WORK TO BE COMPLETED: The listing below should be copied in full, word for word.

GIVEN MATERIAL:
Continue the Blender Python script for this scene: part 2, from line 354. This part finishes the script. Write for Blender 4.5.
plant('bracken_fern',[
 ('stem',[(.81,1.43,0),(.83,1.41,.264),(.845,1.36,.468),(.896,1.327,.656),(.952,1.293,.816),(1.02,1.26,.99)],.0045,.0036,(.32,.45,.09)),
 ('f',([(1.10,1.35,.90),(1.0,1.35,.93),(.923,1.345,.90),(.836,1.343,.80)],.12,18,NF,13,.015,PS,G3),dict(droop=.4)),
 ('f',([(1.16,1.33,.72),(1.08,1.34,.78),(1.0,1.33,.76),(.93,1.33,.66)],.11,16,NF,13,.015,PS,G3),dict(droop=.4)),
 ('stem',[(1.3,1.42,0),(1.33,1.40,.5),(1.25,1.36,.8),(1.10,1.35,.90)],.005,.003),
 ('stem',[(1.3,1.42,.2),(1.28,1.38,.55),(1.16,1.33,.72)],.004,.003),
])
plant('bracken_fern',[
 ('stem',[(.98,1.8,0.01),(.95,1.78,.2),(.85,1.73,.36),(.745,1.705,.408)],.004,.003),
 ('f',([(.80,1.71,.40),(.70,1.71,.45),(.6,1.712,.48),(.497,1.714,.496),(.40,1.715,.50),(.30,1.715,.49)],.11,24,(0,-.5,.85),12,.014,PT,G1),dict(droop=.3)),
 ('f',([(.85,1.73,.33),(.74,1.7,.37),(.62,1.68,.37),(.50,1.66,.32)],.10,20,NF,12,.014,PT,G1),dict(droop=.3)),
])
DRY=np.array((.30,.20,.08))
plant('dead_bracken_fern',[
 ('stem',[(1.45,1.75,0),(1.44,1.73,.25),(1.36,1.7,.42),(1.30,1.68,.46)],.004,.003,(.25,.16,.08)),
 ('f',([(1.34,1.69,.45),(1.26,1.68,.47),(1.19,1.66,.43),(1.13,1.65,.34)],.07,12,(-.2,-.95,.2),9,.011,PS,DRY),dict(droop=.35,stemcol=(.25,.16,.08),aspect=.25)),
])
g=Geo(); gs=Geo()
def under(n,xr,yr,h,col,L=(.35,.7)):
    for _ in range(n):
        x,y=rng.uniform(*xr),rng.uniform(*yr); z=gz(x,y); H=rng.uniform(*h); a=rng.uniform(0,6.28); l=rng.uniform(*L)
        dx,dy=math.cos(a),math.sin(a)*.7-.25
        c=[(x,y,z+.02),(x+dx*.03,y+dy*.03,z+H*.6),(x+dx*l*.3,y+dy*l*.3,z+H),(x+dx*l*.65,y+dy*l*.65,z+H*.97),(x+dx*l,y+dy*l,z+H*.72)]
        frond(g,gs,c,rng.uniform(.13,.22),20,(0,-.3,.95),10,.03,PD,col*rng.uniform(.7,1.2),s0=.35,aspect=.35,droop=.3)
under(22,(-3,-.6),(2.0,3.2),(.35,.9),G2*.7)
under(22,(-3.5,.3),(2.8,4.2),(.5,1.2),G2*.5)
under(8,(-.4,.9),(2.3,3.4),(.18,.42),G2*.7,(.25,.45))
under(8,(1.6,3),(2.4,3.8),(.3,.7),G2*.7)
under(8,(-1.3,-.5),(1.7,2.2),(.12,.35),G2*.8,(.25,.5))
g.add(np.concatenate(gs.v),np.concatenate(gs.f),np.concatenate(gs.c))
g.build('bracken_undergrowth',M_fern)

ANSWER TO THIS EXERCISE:
Continue the Blender Python script for this scene: part 2, from line 354. This part finishes the script. Write for Blender 4.5.
plant('bracken_fern',[
 ('stem',[(.81,1.43,0),(.83,1.41,.264),(.845,1.36,.468),(.896,1.327,.656),(.952,1.293,.816),(1.02,1.26,.99)],.0045,.0036,(.32,.45,.09)),
 ('f',([(1.10,1.35,.90),(1.0,1.35,.93),(.923,1.345,.90),(.836,1.343,.80)],.12,18,NF,13,.015,PS,G3),dict(droop=.4)),
 ('f',([(1.16,1.33,.72),(1.08,1.34,.78),(1.0,1.33,.76),(.93,1.33,.66)],.11,16,NF,13,.015,PS,G3),dict(droop=.4)),
 ('stem',[(1.3,1.42,0),(1.33,1.40,.5),(1.25,1.36,.8),(1.10,1.35,.90)],.005,.003),
 ('stem',[(1.3,1.42,.2),(1.28,1.38,.55),(1.16,1.33,.72)],.004,.003),
])
plant('bracken_fern',[
 ('stem',[(.98,1.8,0.01),(.95,1.78,.2),(.85,1.73,.36),(.745,1.705,.408)],.004,.003),
 ('f',([(.80,1.71,.40),(.70,1.71,.45),(.6,1.712,.48),(.497,1.714,.496),(.40,1.715,.50),(.30,1.715,.49)],.11,24,(0,-.5,.85),12,.014,PT,G1),dict(droop=.3)),
 ('f',([(.85,1.73,.33),(.74,1.7,.37),(.62,1.68,.37),(.50,1.66,.32)],.10,20,NF,12,.014,PT,G1),dict(droop=.3)),
])
DRY=np.array((.30,.20,.08))
plant('dead_bracken_fern',[
 ('stem',[(1.45,1.75,0),(1.44,1.73,.25),(1.36,1.7,.42),(1.30,1.68,.46)],.004,.003,(.25,.16,.08)),
 ('f',([(1.34,1.69,.45),(1.26,1.68,.47),(1.19,1.66,.43),(1.13,1.65,.34)],.07,12,(-.2,-.95,.2),9,.011,PS,DRY),dict(droop=.35,stemcol=(.25,.16,.08),aspect=.25)),
])
g=Geo(); gs=Geo()
def under(n,xr,yr,h,col,L=(.35,.7)):
    for _ in range(n):
        x,y=rng.uniform(*xr),rng.uniform(*yr); z=gz(x,y); H=rng.uniform(*h); a=rng.uniform(0,6.28); l=rng.uniform(*L)
        dx,dy=math.cos(a),math.sin(a)*.7-.25
        c=[(x,y,z+.02),(x+dx*.03,y+dy*.03,z+H*.6),(x+dx*l*.3,y+dy*l*.3,z+H),(x+dx*l*.65,y+dy*l*.65,z+H*.97),(x+dx*l,y+dy*l,z+H*.72)]
        frond(g,gs,c,rng.uniform(.13,.22),20,(0,-.3,.95),10,.03,PD,col*rng.uniform(.7,1.2),s0=.35,aspect=.35,droop=.3)
under(22,(-3,-.6),(2.0,3.2),(.35,.9),G2*.7)
under(22,(-3.5,.3),(2.8,4.2),(.5,1.2),G2*.5)
under(8,(-.4,.9),(2.3,3.4),(.18,.42),G2*.7,(.25,.45))
under(8,(1.6,3),(2.4,3.8),(.3,.7),G2*.7)
under(8,(-1.3,-.5),(1.7,2.2),(.12,.35),G2*.8,(.25,.5))
g.add(np.concatenate(gs.v),np.concatenate(gs.f),np.concatenate(gs.c))
g.build('bracken_undergrowth',M_fern)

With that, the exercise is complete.